● **The task**
Without the pictures, please reproduce only the lines from the one with "Write the bpy" through the one with "SC.cycles.use_denoising = True;", both included.

● **Provided data**
───
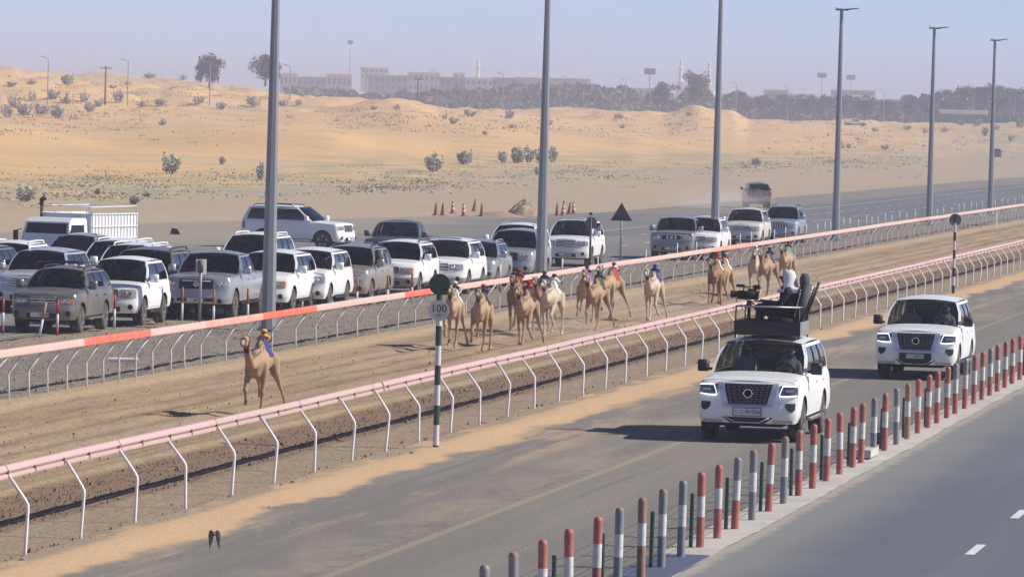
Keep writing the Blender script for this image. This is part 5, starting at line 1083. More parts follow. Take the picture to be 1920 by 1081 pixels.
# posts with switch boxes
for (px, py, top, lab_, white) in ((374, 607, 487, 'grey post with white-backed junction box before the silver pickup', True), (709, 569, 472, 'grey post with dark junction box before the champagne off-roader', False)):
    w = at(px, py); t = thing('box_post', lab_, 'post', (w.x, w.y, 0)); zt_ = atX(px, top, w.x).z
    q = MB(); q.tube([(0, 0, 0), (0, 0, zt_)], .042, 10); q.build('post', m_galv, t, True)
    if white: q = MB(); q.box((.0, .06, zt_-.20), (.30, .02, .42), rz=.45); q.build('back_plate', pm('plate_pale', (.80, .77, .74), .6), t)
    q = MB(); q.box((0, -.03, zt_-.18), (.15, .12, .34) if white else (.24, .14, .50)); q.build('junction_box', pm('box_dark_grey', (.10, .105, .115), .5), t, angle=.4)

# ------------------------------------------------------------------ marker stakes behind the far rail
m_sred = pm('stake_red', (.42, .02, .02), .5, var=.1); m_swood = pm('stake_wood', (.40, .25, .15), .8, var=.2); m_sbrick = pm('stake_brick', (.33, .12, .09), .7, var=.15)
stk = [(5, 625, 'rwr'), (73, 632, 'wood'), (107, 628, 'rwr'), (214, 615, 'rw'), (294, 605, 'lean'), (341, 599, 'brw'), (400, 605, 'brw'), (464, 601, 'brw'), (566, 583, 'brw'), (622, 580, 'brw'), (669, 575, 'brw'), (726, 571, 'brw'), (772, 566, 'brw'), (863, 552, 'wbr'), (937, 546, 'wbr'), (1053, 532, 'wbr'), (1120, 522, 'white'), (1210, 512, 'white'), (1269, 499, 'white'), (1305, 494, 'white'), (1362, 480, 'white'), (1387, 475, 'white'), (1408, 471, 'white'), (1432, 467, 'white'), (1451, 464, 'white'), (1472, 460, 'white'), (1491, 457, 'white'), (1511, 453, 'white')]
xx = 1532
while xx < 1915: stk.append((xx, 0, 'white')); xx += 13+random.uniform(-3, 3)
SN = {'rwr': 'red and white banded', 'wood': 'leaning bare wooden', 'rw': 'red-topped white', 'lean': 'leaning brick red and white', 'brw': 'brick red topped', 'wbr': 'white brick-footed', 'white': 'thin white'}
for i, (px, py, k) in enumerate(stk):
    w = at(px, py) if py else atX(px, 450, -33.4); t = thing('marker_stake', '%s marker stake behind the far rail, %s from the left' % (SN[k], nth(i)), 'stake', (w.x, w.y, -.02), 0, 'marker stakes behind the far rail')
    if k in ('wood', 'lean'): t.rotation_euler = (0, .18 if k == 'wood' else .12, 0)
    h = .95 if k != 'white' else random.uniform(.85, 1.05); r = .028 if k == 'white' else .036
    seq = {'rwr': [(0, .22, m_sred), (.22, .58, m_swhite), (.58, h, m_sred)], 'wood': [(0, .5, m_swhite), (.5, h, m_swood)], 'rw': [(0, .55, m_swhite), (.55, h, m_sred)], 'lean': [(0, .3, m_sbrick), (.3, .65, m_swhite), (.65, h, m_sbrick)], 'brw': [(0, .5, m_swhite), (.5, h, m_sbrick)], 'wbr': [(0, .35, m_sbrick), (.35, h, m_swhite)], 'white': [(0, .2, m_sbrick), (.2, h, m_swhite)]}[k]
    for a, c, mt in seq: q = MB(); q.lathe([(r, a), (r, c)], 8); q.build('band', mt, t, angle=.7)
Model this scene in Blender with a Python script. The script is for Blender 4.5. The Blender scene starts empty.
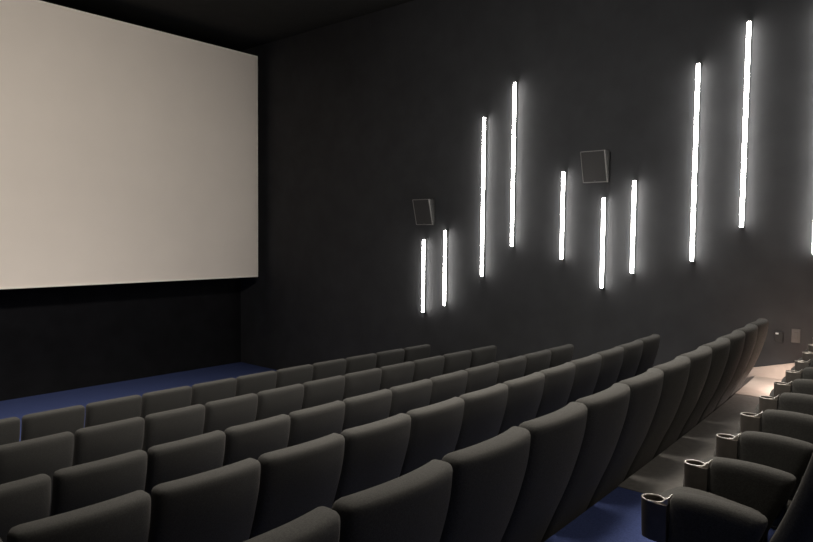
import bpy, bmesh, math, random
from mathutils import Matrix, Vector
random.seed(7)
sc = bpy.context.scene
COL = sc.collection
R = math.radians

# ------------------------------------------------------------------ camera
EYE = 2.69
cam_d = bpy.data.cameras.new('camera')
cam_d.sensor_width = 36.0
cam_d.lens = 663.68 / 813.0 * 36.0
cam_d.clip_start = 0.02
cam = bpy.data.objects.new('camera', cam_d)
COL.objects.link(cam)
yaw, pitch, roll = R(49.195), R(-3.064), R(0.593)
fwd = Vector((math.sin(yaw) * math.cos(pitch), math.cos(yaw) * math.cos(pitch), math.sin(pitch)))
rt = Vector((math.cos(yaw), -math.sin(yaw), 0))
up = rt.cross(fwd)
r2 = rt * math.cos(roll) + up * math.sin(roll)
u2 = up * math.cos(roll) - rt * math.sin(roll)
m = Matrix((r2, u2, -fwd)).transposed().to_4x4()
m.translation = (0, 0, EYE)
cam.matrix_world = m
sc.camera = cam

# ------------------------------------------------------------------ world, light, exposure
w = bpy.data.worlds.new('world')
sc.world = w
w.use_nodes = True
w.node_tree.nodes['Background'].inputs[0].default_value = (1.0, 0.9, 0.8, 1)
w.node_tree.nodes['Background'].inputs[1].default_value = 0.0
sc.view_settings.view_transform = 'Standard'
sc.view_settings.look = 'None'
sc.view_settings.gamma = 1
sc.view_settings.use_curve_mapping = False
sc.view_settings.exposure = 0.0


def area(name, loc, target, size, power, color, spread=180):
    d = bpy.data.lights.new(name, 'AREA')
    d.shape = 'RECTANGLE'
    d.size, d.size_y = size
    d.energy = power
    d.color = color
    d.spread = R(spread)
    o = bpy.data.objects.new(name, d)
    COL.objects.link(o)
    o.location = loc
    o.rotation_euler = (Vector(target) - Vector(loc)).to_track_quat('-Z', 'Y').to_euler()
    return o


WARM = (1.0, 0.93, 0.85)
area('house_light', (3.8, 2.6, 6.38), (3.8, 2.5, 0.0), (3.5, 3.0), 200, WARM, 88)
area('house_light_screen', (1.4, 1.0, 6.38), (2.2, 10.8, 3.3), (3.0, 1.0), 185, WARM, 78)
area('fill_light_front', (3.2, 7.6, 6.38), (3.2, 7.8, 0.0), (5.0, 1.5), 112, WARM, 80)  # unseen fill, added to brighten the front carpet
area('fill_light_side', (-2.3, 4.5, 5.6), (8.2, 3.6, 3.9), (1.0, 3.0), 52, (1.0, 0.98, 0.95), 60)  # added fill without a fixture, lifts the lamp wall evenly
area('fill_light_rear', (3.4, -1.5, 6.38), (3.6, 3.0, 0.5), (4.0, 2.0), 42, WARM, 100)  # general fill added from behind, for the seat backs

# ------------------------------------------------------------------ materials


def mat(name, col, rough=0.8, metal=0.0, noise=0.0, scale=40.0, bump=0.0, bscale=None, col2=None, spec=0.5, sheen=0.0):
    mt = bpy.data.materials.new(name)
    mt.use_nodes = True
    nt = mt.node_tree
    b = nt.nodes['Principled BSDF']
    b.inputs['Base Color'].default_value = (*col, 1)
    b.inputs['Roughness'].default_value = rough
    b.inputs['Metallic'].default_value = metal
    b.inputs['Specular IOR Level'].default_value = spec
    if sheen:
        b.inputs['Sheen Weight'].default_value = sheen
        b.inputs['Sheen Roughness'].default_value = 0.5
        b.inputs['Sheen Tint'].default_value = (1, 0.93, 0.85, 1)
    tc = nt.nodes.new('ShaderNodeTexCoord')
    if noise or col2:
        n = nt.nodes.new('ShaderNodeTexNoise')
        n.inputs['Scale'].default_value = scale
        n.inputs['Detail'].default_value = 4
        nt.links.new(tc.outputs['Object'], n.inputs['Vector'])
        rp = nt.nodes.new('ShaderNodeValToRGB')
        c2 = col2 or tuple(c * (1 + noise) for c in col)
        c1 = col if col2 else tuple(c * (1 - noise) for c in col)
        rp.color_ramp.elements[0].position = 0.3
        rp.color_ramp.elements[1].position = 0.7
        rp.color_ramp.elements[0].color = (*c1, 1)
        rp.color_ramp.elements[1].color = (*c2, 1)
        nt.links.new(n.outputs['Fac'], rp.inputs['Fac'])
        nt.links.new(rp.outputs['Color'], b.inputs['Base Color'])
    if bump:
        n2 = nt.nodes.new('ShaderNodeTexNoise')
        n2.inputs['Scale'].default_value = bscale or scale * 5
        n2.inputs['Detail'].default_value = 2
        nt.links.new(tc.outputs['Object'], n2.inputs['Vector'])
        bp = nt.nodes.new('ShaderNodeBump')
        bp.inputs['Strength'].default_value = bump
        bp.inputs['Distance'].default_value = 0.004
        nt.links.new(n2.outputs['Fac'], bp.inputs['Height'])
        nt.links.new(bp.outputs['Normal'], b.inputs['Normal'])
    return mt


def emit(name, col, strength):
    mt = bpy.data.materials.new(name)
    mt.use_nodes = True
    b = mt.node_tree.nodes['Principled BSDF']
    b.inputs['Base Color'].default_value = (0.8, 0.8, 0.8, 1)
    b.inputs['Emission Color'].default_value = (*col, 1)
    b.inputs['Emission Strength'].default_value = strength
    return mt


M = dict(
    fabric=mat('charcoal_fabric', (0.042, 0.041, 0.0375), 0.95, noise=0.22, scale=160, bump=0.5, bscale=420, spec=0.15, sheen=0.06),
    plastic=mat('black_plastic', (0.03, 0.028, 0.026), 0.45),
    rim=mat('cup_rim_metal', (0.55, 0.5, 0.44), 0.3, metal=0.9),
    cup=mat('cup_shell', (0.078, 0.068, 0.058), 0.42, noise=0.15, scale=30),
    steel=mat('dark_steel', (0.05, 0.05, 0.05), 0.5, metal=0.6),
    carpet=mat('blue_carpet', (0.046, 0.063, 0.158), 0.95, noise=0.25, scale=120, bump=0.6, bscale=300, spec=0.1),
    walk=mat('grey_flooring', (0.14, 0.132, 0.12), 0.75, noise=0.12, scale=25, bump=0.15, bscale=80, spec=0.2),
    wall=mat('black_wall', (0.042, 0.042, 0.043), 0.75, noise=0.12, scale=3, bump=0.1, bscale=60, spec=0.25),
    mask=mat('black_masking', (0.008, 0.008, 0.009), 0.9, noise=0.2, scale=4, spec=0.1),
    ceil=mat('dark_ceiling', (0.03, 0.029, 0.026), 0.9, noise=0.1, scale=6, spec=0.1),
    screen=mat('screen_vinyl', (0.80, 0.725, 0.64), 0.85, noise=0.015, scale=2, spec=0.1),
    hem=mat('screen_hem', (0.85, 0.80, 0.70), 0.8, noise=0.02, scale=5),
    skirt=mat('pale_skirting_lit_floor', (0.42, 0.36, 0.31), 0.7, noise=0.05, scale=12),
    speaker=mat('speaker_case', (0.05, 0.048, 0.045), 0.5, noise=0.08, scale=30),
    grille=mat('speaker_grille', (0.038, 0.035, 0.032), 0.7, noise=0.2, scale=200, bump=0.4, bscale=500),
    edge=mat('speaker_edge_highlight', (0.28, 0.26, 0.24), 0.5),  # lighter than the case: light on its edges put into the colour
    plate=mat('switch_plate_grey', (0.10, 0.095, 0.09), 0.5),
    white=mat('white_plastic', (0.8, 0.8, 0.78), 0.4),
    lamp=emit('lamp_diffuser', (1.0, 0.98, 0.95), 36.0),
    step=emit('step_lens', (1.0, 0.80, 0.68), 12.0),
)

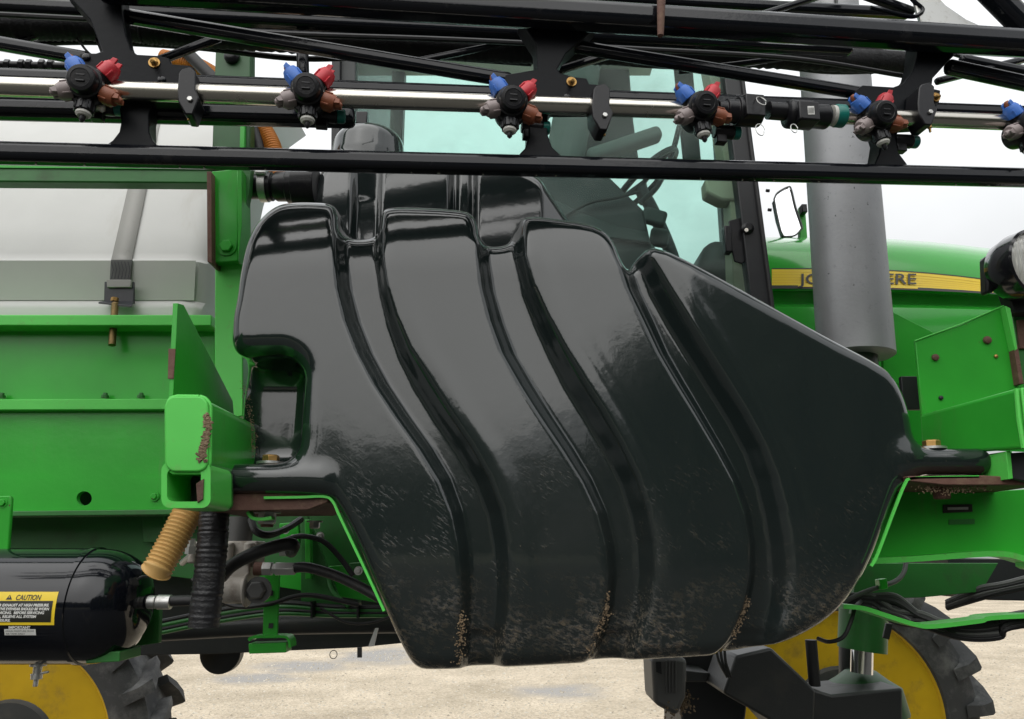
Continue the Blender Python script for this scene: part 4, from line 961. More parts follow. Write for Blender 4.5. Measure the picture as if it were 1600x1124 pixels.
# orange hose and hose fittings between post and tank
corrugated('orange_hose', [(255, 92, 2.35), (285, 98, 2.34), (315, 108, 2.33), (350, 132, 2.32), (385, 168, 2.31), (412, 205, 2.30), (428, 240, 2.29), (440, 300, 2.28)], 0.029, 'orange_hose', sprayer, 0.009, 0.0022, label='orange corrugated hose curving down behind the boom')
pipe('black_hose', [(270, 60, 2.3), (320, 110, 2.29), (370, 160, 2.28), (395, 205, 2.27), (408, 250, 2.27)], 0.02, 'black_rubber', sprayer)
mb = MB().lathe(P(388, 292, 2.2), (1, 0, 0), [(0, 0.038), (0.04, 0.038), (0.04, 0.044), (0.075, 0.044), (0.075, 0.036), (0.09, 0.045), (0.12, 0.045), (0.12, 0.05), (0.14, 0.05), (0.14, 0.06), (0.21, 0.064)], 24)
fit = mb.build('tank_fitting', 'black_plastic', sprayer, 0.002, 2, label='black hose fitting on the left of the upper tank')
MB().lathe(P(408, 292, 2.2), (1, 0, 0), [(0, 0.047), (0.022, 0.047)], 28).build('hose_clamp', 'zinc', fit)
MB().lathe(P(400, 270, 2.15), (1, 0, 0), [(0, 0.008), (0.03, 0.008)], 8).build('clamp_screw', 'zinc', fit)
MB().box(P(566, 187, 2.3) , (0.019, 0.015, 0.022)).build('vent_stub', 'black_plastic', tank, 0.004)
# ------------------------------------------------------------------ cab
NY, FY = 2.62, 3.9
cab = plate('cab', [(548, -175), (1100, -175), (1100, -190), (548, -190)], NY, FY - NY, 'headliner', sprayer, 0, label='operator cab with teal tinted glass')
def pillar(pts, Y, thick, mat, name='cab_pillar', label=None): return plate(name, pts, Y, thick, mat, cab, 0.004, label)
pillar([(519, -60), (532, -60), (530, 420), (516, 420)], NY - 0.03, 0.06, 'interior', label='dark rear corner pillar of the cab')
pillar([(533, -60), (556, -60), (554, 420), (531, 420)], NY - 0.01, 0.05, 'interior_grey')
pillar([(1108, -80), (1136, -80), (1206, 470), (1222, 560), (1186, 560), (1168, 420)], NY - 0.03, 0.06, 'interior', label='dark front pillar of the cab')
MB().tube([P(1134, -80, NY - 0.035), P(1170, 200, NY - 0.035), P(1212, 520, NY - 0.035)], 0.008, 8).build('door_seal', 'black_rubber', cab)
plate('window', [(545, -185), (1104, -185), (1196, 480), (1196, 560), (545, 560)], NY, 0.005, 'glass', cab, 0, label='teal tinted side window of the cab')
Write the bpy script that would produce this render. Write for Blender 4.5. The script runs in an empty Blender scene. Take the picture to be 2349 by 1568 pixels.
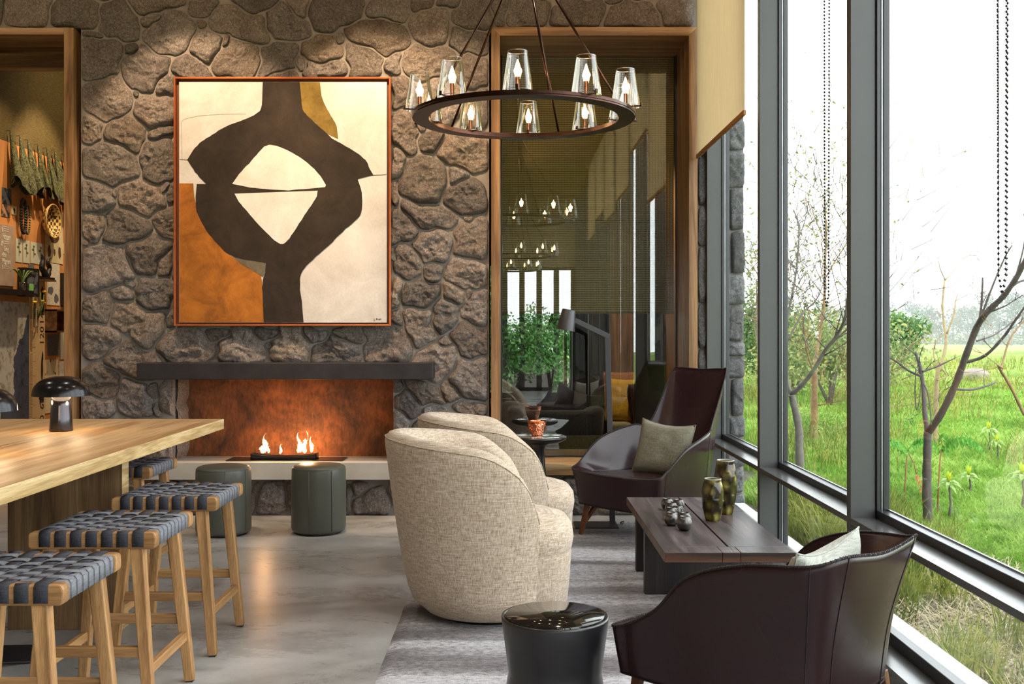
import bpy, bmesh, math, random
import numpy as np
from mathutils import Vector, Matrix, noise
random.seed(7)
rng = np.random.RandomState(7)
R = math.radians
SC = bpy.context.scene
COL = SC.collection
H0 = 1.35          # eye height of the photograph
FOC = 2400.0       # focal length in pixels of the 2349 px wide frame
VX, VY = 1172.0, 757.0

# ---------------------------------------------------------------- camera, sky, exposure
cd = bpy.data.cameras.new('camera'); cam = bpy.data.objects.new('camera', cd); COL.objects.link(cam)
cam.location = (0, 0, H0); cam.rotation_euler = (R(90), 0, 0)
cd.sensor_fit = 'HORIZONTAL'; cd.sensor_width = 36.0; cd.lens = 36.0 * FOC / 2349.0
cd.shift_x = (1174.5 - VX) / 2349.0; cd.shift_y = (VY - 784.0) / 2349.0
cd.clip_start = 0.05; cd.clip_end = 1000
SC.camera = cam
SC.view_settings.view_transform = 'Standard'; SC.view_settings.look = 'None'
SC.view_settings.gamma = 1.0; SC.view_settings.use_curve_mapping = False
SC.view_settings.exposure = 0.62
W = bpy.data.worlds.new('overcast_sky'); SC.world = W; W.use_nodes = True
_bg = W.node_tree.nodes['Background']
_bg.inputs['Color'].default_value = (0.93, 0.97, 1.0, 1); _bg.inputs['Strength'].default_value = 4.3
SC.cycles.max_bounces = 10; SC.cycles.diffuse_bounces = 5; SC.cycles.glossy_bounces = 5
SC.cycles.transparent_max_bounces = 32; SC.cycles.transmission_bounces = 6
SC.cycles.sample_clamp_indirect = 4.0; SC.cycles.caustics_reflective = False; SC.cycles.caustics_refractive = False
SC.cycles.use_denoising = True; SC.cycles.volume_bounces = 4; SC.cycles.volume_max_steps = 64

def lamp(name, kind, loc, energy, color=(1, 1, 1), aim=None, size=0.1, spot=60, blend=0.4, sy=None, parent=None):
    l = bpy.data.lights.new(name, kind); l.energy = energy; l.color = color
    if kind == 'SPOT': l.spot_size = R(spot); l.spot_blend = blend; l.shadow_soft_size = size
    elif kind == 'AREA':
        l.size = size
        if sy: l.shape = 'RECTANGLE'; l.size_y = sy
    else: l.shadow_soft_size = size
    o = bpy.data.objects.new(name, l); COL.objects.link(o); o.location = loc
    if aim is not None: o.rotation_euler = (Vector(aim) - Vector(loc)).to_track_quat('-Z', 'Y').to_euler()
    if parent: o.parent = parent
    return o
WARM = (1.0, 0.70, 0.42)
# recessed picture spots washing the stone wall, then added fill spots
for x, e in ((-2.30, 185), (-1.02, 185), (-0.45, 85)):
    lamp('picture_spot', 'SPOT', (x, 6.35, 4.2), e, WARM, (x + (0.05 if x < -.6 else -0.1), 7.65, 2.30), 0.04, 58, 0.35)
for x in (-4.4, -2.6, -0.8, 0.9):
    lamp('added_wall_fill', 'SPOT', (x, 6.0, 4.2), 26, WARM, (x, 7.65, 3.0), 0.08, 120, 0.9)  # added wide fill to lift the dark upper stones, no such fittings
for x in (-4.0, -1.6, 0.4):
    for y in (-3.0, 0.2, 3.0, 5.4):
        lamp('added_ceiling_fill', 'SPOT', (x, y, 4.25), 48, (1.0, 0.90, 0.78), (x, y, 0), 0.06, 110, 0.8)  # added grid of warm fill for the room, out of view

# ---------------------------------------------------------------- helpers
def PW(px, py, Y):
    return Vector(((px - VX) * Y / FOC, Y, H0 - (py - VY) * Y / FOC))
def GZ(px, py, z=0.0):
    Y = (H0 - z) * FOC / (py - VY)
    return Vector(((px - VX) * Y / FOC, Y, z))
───
● **Problem solution**
Write the bpy script that would produce this render. Write for Blender 4.5. The script runs in an empty Blender scene. Take the picture to be 2349 by 1568 pixels.
import bpy, bmesh, math, random
import numpy as np
from mathutils import Vector, Matrix, noise
random.seed(7)
rng = np.random.RandomState(7)
R = math.radians
SC = bpy.context.scene
COL = SC.collection
H0 = 1.35          # eye height of the photograph
FOC = 2400.0       # focal length in pixels of the 2349 px wide frame
VX, VY = 1172.0, 757.0

# ---------------------------------------------------------------- camera, sky, exposure
cd = bpy.data.cameras.new('camera'); cam = bpy.data.objects.new('camera', cd); COL.objects.link(cam)
cam.location = (0, 0, H0); cam.rotation_euler = (R(90), 0, 0)
cd.sensor_fit = 'HORIZONTAL'; cd.sensor_width = 36.0; cd.lens = 36.0 * FOC / 2349.0
cd.shift_x = (1174.5 - VX) / 2349.0; cd.shift_y = (VY - 784.0) / 2349.0
cd.clip_start = 0.05; cd.clip_end = 1000
SC.camera = cam
SC.view_settings.view_transform = 'Standard'; SC.view_settings.look = 'None'
SC.view_settings.gamma = 1.0; SC.view_settings.use_curve_mapping = False
SC.view_settings.exposure = 0.62
W = bpy.data.worlds.new('overcast_sky'); SC.world = W; W.use_nodes = True
_bg = W.node_tree.nodes['Background']
_bg.inputs['Color'].default_value = (0.93, 0.97, 1.0, 1); _bg.inputs['Strength'].default_value = 4.3
SC.cycles.max_bounces = 10; SC.cycles.diffuse_bounces = 5; SC.cycles.glossy_bounces = 5
SC.cycles.transparent_max_bounces = 32; SC.cycles.transmission_bounces = 6
SC.cycles.sample_clamp_indirect = 4.0; SC.cycles.caustics_reflective = False; SC.cycles.caustics_refractive = False
SC.cycles.use_denoising = True; SC.cycles.volume_bounces = 4; SC.cycles.volume_max_steps = 64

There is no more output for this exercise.